Glinda knows that Dorothy is not safe in Oz and tells her to go home. Dorothy wants to as well, but no one seems to know how she can except the wizard of Oz who lives in Emerald City. Dorothy follows the Yellow Brick Road, which will lead to Emerald City and on the way meets three unlikely friends — a scarecrow (Akshay Dutta), a tin man (Arun Nair) and a lion (Aaron Punnen), who decide to join Dorothy. How the four friends (and Dorothy’s dog Toto) journey to Oz, meet the wizard, battle the wicked witch and finally get what they all want forms the rest of the story.

It ends with Dorothy discovering that her ruby slippers can take her back home and she soon finds herself back in Kansas, wondering if her adventure in Oz was real or just a dream.

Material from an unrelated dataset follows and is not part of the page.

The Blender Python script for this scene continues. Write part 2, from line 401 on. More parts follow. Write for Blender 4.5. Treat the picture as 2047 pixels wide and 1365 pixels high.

The play was perfectly cast with every actor doing justice to his/her role. Priyanka made for an excellent Dorothy—she sang, danced and acted with absolute joie de verve and unflagging energy, making her a pleasure to watch. She got the finer nuances of Dorothy to the T— the batting of the eyelid, the pronounced accent, the exaggerated gestures and the brave child-woman persona. Both the benevolent woman of the world air of the Good Witch and the malevolent evil cackling of the bad are rather good, if a trifle overdone at some stages. The scarecrow is as floppy and jumpy as he should be the tin man as rigid and the lion as trembly as one would imagine a cowardly one to be, no complaints there at all. The sets are minimal—the atmosphere created by a video projector in the background and the lighting. The costumes were excellent as was the lighting. The 100 member choir’s performance was stellar too as was the solo performance of ‘Over the Rainbow’ at the beginning of the show.

Perhaps my only real issue was certain dance sequences that were introduced for no apparent reason into the show. The dancers, a troupe of young men in baggy shorts were adequate enough but their performance didn’t fit into the general theme of the play at all.

But that aside the play did manage to do what it was supposed to do. It drew you into the beautiful Land of Oz completely and created memories of wonderful acting and music that stayed with you long after the rainbow faded away.